SHORT TASK: Return the material word for word. Do not include pictures.

= = = =

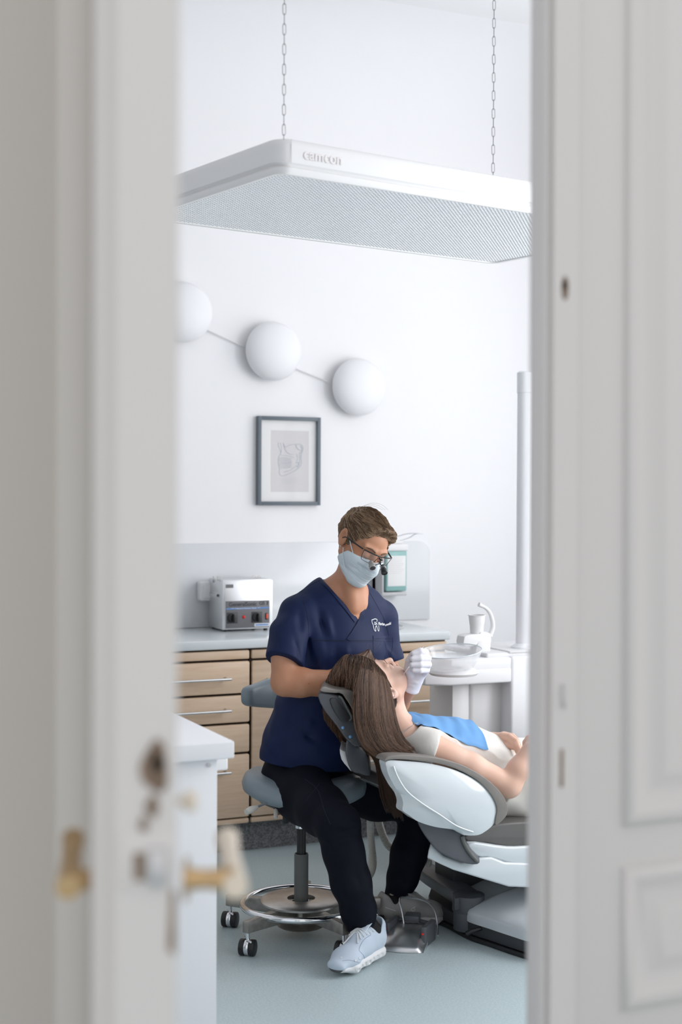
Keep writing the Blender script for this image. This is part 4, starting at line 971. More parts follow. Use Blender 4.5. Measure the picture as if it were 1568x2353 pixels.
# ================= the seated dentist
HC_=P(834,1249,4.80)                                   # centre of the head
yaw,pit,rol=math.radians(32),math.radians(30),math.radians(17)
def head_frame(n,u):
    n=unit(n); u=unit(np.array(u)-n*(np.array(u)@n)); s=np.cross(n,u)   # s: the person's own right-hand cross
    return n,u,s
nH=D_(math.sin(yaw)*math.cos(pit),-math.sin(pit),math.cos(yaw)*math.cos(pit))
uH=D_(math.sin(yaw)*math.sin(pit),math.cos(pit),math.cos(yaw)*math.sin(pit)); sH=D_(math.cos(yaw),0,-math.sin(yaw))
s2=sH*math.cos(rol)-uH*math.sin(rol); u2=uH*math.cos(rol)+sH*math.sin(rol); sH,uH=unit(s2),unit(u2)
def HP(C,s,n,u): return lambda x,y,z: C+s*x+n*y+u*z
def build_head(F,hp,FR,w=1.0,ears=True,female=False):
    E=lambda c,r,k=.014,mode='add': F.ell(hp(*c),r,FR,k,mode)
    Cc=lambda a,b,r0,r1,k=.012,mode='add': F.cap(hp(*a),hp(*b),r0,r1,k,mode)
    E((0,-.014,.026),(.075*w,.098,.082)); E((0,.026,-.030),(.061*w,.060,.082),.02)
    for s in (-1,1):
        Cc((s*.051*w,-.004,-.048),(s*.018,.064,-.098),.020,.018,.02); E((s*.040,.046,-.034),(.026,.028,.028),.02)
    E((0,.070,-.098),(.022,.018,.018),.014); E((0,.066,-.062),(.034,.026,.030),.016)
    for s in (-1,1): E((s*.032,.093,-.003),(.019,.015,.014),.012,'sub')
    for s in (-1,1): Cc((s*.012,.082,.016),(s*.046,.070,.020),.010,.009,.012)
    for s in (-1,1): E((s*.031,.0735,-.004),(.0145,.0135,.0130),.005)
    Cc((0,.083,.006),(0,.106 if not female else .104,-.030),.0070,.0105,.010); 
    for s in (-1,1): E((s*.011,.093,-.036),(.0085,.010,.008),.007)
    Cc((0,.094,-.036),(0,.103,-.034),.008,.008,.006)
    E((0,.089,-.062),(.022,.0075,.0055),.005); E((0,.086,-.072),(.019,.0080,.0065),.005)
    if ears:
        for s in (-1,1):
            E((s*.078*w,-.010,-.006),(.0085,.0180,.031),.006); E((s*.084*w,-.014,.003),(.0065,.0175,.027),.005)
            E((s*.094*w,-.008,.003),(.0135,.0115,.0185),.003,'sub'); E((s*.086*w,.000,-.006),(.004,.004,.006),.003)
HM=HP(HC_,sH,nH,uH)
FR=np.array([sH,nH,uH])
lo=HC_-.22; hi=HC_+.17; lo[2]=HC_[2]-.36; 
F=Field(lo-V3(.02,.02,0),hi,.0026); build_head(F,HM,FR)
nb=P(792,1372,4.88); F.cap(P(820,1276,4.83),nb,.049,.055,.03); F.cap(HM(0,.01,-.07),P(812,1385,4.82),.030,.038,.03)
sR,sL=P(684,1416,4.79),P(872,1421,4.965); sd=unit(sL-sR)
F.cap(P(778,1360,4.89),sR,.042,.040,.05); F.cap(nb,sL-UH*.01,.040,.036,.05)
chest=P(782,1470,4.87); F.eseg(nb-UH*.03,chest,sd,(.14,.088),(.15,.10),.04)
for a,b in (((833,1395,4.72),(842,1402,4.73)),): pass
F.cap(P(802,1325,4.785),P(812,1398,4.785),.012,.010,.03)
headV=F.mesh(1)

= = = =

RESPONSE TO THIS EXERCISE:
Keep writing the Blender script for this image. This is part 4, starting at line 971. More parts follow. Use Blender 4.5. Measure the picture as if it were 1568x2353 pixels.
# ================= the seated dentist
HC_=P(834,1249,4.80)                                   # centre of the head
yaw,pit,rol=math.radians(32),math.radians(30),math.radians(17)
def head_frame(n,u):
    n=unit(n); u=unit(np.array(u)-n*(np.array(u)@n)); s=np.cross(n,u)   # s: the person's own right-hand cross
    return n,u,s
nH=D_(math.sin(yaw)*math.cos(pit),-math.sin(pit),math.cos(yaw)*math.cos(pit))
uH=D_(math.sin(yaw)*math.sin(pit),math.cos(pit),math.cos(yaw)*math.sin(pit)); sH=D_(math.cos(yaw),0,-math.sin(yaw))
s2=sH*math.cos(rol)-uH*math.sin(rol); u2=uH*math.cos(rol)+sH*math.sin(rol); sH,uH=unit(s2),unit(u2)
def HP(C,s,n,u): return lambda x,y,z: C+s*x+n*y+u*z
def build_head(F,hp,FR,w=1.0,ears=True,female=False):
    E=lambda c,r,k=.014,mode='add': F.ell(hp(*c),r,FR,k,mode)
    Cc=lambda a,b,r0,r1,k=.012,mode='add': F.cap(hp(*a),hp(*b),r0,r1,k,mode)
    E((0,-.014,.026),(.075*w,.098,.082)); E((0,.026,-.030),(.061*w,.060,.082),.02)
    for s in (-1,1):
        Cc((s*.051*w,-.004,-.048),(s*.018,.064,-.098),.020,.018,.02); E((s*.040,.046,-.034),(.026,.028,.028),.02)
    E((0,.070,-.098),(.022,.018,.018),.014); E((0,.066,-.062),(.034,.026,.030),.016)
    for s in (-1,1): E((s*.032,.093,-.003),(.019,.015,.014),.012,'sub')
    for s in (-1,1): Cc((s*.012,.082,.016),(s*.046,.070,.020),.010,.009,.012)
    for s in (-1,1): E((s*.031,.0735,-.004),(.0145,.0135,.0130),.005)
    Cc((0,.083,.006),(0,.106 if not female else .104,-.030),.0070,.0105,.010); 
    for s in (-1,1): E((s*.011,.093,-.036),(.0085,.010,.008),.007)
    Cc((0,.094,-.036),(0,.103,-.034),.008,.008,.006)
    E((0,.089,-.062),(.022,.0075,.0055),.005); E((0,.086,-.072),(.019,.0080,.0065),.005)
    if ears:
        for s in (-1,1):
            E((s*.078*w,-.010,-.006),(.0085,.0180,.031),.006); E((s*.084*w,-.014,.003),(.0065,.0175,.027),.005)
            E((s*.094*w,-.008,.003),(.0135,.0115,.0185),.003,'sub'); E((s*.086*w,.000,-.006),(.004,.004,.006),.003)
HM=HP(HC_,sH,nH,uH)
FR=np.array([sH,nH,uH])
lo=HC_-.22; hi=HC_+.17; lo[2]=HC_[2]-.36; 
F=Field(lo-V3(.02,.02,0),hi,.0026); build_head(F,HM,FR)
nb=P(792,1372,4.88); F.cap(P(820,1276,4.83),nb,.049,.055,.03); F.cap(HM(0,.01,-.07),P(812,1385,4.82),.030,.038,.03)
sR,sL=P(684,1416,4.79),P(872,1421,4.965); sd=unit(sL-sR)
F.cap(P(778,1360,4.89),sR,.042,.040,.05); F.cap(nb,sL-UH*.01,.040,.036,.05)
chest=P(782,1470,4.87); F.eseg(nb-UH*.03,chest,sd,(.14,.088),(.15,.10),.04)
for a,b in (((833,1395,4.72),(842,1402,4.73)),): pass
F.cap(P(802,1325,4.785),P(812,1398,4.785),.012,.010,.03)
headV=F.mesh(1)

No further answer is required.